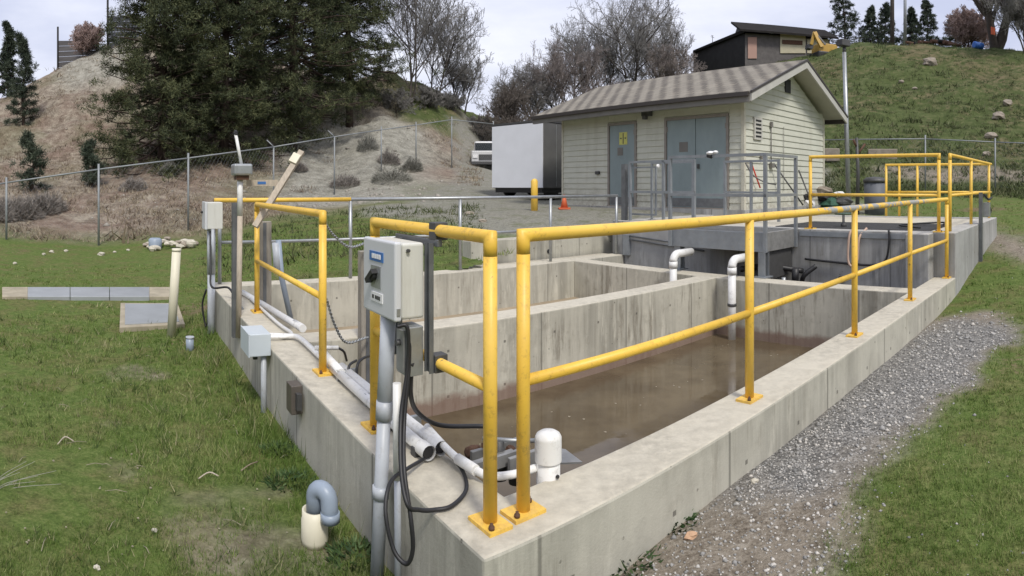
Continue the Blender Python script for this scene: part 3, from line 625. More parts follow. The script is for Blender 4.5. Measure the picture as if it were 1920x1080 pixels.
# small steel switch box under the control box
sw = thing('switch_box', S(.0, .72, .45), 'small weathered metal switch box directly beneath the large control box', 'electrical box')
MB().st(.0, .075, .56, .66, .45, .655).build('body', M['galv'], sw, bevel=.005); MB().st(-.01, 0, .575, .645, .465, .64).build('cover', M['steelplate'], sw, bevel=.003)
MB().lathe(S(-.01, .61, .585), [(.013, 0), (.013, .018)], 10, -U3).build('knob', M['darkgrey'], sw)
q = MB(); q.st(.075, .081, .58, .64, .49, .645); q.build('hinge', M['rust'], sw)
# grey conduit post to the ground
cp = thing('conduit_post', G(705, 1065, -.4), 'leaning grey plastic conduit post from the ground up to the near control box', 'conduit')
top = S(-.012, .715, .69); foot = Vector(S(-.075, .70, -.45)); mid1 = foot.lerp(top, .62); 
MB().tube([foot, mid1], .030, 16).build('pipe', M['pvc_grey'], cp); MB().tube([mid1, top], .034, 16).build('pipe', M['pvc_grey'], cp)
for k, h in ((.60, .08), (.31, .05)):
    p = foot.lerp(top, k); MB().tube([p, p+(top-foot).normalized()*h], .037, 16).build('coupling', M['pvc_grey'], cp)
wc = thing('conduit', S(-.045, .62, -.45), 'thin white conduit standing beside the leaning grey post at the near left wall', 'conduit')
p0, p1 = S(-.035, .575, -.45), S(-.028, .60, .42); MB().tube([p0, p0.lerp(p1, .55)], .014, 12).build('pipe', M['pvc_grey'], wc); MB().tube([p0.lerp(p1, .55), p1], .018, 12).build('pipe', M['pvc'], wc)
# black cables
D_ = lambda x, y, d: PD(x, d, ZY(y, d))
cbs = [([D_(768, 640, 2.53), D_(766, 700, 2.50), D_(758, 790, 2.45), D_(758, 880, 2.33), D_(770, 970, 2.25), D_(774, 1030, 2.24), D_(762, 1057, 2.25), D_(738, 1030, 2.28), D_(723, 960, 2.32), D_(732, 905, 2.4), G(762, 880, .05), G(798, 858, .02), G(820, 838, .05)], 'black cable dropping in a long narrow loop below the control box to the ground'),
       ([D_(745, 612, 2.5), D_(764, 616, 2.5), D_(764, 690, 2.5), D_(752, 780, 2.45), D_(752, 880, 2.33), D_(764, 946, 2.25), G(786, 956, .03), G(815, 956, .014), G(848, 948, .014), G(874, 918, .014), G(868, 884, .014), G(846, 854, .02), G(826, 832, .06)], 'black cable curling in a wide loop over the near corner of the wall top'),
       ([D_(772, 680, 2.53), D_(770, 740, 2.6), D_(785, 775, 2.8), D_(825, 797, 3.0), D_(895, 799, 3.1), D_(930, 800, 3.1)], 'black hose sagging from the switch box out over the brown water')]
for P_, l_ in cbs: tag(MB().tube(smooth_path(P_, 10), .0085 if 'hose' not in l_ else .011, 8).build('cable', M['black']), l_, 'cable')
# ---- white pipes along the top of the left wall
pipes = thing('pipe_bundle', S(.2, 1.5, 0), 'bundle of white plastic pipes running along the left wall top to the near corner', 'pipes')
def pp(pts, r, m='pvc', nm='pipe', n=12): return MB().tube(pts, r, n).build(nm, M[m], pipes)
pp([G(625, 690, .04), G(790, 838, .04)], .030); pp([G(640, 688, .045), G(812, 828, .045)], .030)
for a, c in (((790, 838), (805, 850)), ((812, 828), (828, 841))):
    b = MB(); p0, p1 = G(*a, .045), G(*c, .045); b.tube([p0, p1], .034, 14, caps=False); b.build('coupling', M['pvc'], pipes)
    MB().tube([p0.lerp(p1, .6), p0.lerp(p1, .9)], .026, 12).build('bore', M['black'], pipes)
pp(smooth_path([G(800, 800, .07), G(850, 853, .05), G(900, 886, .04), G(925, 893, .035), G(960, 890, .035), G(1010, 876, .035)], 6), .017)
pp([G(858, 860, .05), G(892, 882, .045)], .023)
pp(smooth_path([G(455, 548, .03), G(500, 575, .03), G(560, 612, .03)], 4), .030); pp([G(552, 606, .03), G(568, 616, .03)], .034, 'pvc', 'coupling')
pp(smooth_path([G(470, 560, .03), G(520, 605, .03), G(546, 624, .03), G(538, 631, .03), G(500, 632, .03)], 4), .014)
pp(smooth_path([G(497, 628, .02), G(540, 630, .03), G(562, 634, .035), G(600, 668, .035), G(640, 700, .035)], 6), .020)
pp([G(604, 660, .06), G(640, 700, .05)], .03, 'pvc', 'coupling')
pp([G(590, 652, .07), G(634, 652, .06)], .016)
for k in (.2, .55, .85):
    p = G(625, 690, .0).lerp(G(800, 835, .0), k); MB().box(p+Z3*.03, U3*.07, V3*.012, Z3*.038).build('strap', M['galv'], pipes)
for px_, py_ in ((745, 800), (785, 845), (665, 712)):
    MB().box(G(px_, py_, .02), U3*.03, V3*.02, Z3*.02).build('block', M['darkgrey'], pipes)
q = MB(); q.tube([G(776, 835, .02), G(776, 795, .02)+Z3*.02], .006, 6); q.build('stud', M['galv'], pipes)
b = MB()
for a in ([G(634, 652, .06), G(645, 660, .02), G(650, 676, -.1)], [G(668, 705, .05), G(672, 680, .12), G(690, 668, .1), G(705, 672, .0)], [G(652, 700, .05), G(656, 684, .09), G(668, 676, .07)]): b.tube(smooth_path(a), .009, 8)
tag(b.build('cable', M['black']), 'short black cables curving out of the white pipes beside the column', 'cable')
# ---- skimmer in the inner near corner
sk = thing('skimmer', S(.5, .5, -.4), 'grey steel skimmer unit with plates and a dark motor in the inner near corner', 'machinery')
def gb(px, py, z, hs, ht, hz_, m, nm): 
    return MB().box(G(px, py, z), U3*hs, V3*ht, Z3*hz_).build(nm, M[m], sk, bevel=.004)
MB().st(.32, .78, .78, .80, -.16, -.10).build('crossbar', M['steelplate'], sk)
gb(905, 870, -.14, .12, .05, .006, 'steelplate', 'plate'); gb(940, 858, -.16, .10, .05, .006, 'steelplate', 'plate')
gb(930, 850, -.2, .16, .012, .05, 'steelplate', 'plate'); gb(990, 862, -.14, .12, .012, .04, 'steelplate', 'plate')
b = MB(); b.tube([G(905, 822, -.1), G(965, 826, -.1), G(1010, 826, -.12)], .012, 8); b.build('arm', M['galv'], sk)
b = MB(); b.lathe(G(935, 895, -.3), [(.055, 0), (.055, .12), (.03, .15), (.03, .2)], 14); b.lathe(G(968, 905, -.3), [(.04, 0), (.04, .13), (.02, .15)], 12); b.build('motor', M['darkgrey'], sk)
for a_ in ((G(888, 850, -.2), .05, 5, .9), (G(955, 845, -.2), .035, 6, .9), (G(912, 838, -.15), .03, 7, .9)): MB().rock(*a_).build('bracket', M['rust'], sk)
b = MB(); b.prism([G(1040, 868, -.12), G(1092, 866, -.12), G(1060, 842, -.12), G(1035, 838, -.12)], Z3*-.008); b.build('plate', M['steelplate'], sk)
cpv = thing('capped_pipe', G(1028, 905, -.2), 'stubby white plastic pipe with a domed cap standing inside the near corner', 'pipe')
c = G(1028, 892, .0); c.z = -.27
MB().lathe(c, [(.051, 0), (.051, .40)], 24).build('pipe', M['pvc'], cpv); MB().lathe(c, [(.0575, .335), (.0575, .337), (.0575, .433), (.0565, .438), (.050, .450), (.036, .459), (.01, .463)], 28).build('cap', M['pvc'], cpv)
b = MB(); h = c+Z3*.285+Vector((.035, -.04, 0)); b.tube([h, h+Vector((.004, -.006, 0))], .008, 8); b.build('hole', M['black'], cpv)
# ---- grey junction box on the left wall and its conduit
jb = thing('junction_box', S(-.1, 3.1, -.3), 'pale blue-grey junction box fixed to the outer face of the left wall', 'electrical box')
jx = onb = None
def at_s(px, py, s):                      # the point of plane s=const in that direction
    a = (px-960)/F; r = np.array([sin(a), cos(a)]); d = ((C0+s*U)@U)/(r@U); w_ = r*d; return (w_-C0)@V, ZY(py, d), d
def at_t(px, py, t):
    a = (px-960)/F; r = np.array([sin(a), cos(a)]); d = ((C0+t*V)@V)/(r@V); w_ = r*d; return (w_-C0)@U, ZY(py, d), d
tn = at_s(468, 640, -.17)[0]; tf = at_s(441, 640, -.17)[0]
s1 = at_t(495, 640, tn)[0]; zt = at_s(468, 628, -.17)[1]; zb = at_s(468, 670, -.17)[1]
MB().st(-.17, -.005, tn, tn+.30, zb, zt).build('body', M['jbox'], jb, bevel=.006)
MB().st(-.178, -.168, tn-.004, tn+.304, zb-.004, zt+.004).build('cover', M['jbox'], jb, bevel=.003)
q = MB(); q.tube([S(-.05, tn+.05, zb+.01), S(-.05, tn+.05, -.6)], .022, 12); q.build('conduit', M['pvc_grey'], jb)
q = MB(); q.tube([S(-.1, tn+.12, zb), S(-.1, tn+.12, zb-.05)], .02, 8); q.build('gland', M['darkgrey'], jb)
# brown outlet box
ob = thing('outlet_box', S(0, 2.05, -.2), 'small dark brown outlet box on the outer face of the left wall', 'electrical box')
t0, z0, _ = at_s(570, 770, -.05); t1, z1, _ = at_s(547, 718, -.05)
MB().st(-.075, -.003, 2.0, 2.12, -.20, -.02).build('body', M['bronze'], ob, bevel=.004); MB().st(-.05, -.02, 1.955, 2.0, -.16, -.06).build('fitting', M['darkgrey'], ob)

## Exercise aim
Look through the listing and extract every line with "from" in it.

## Complete response
Continue the Blender Python script for this scene: part 3, from line 625. More parts follow. The script is for Blender 4.5. Measure the picture as if it were 1920x1080 pixels.
cp = thing('conduit_post', G(705, 1065, -.4), 'leaning grey plastic conduit post from the ground up to the near control box', 'conduit')
       ([D_(772, 680, 2.53), D_(770, 740, 2.6), D_(785, 775, 2.8), D_(825, 797, 3.0), D_(895, 799, 3.1), D_(930, 800, 3.1)], 'black hose sagging from the switch box out over the brown water')]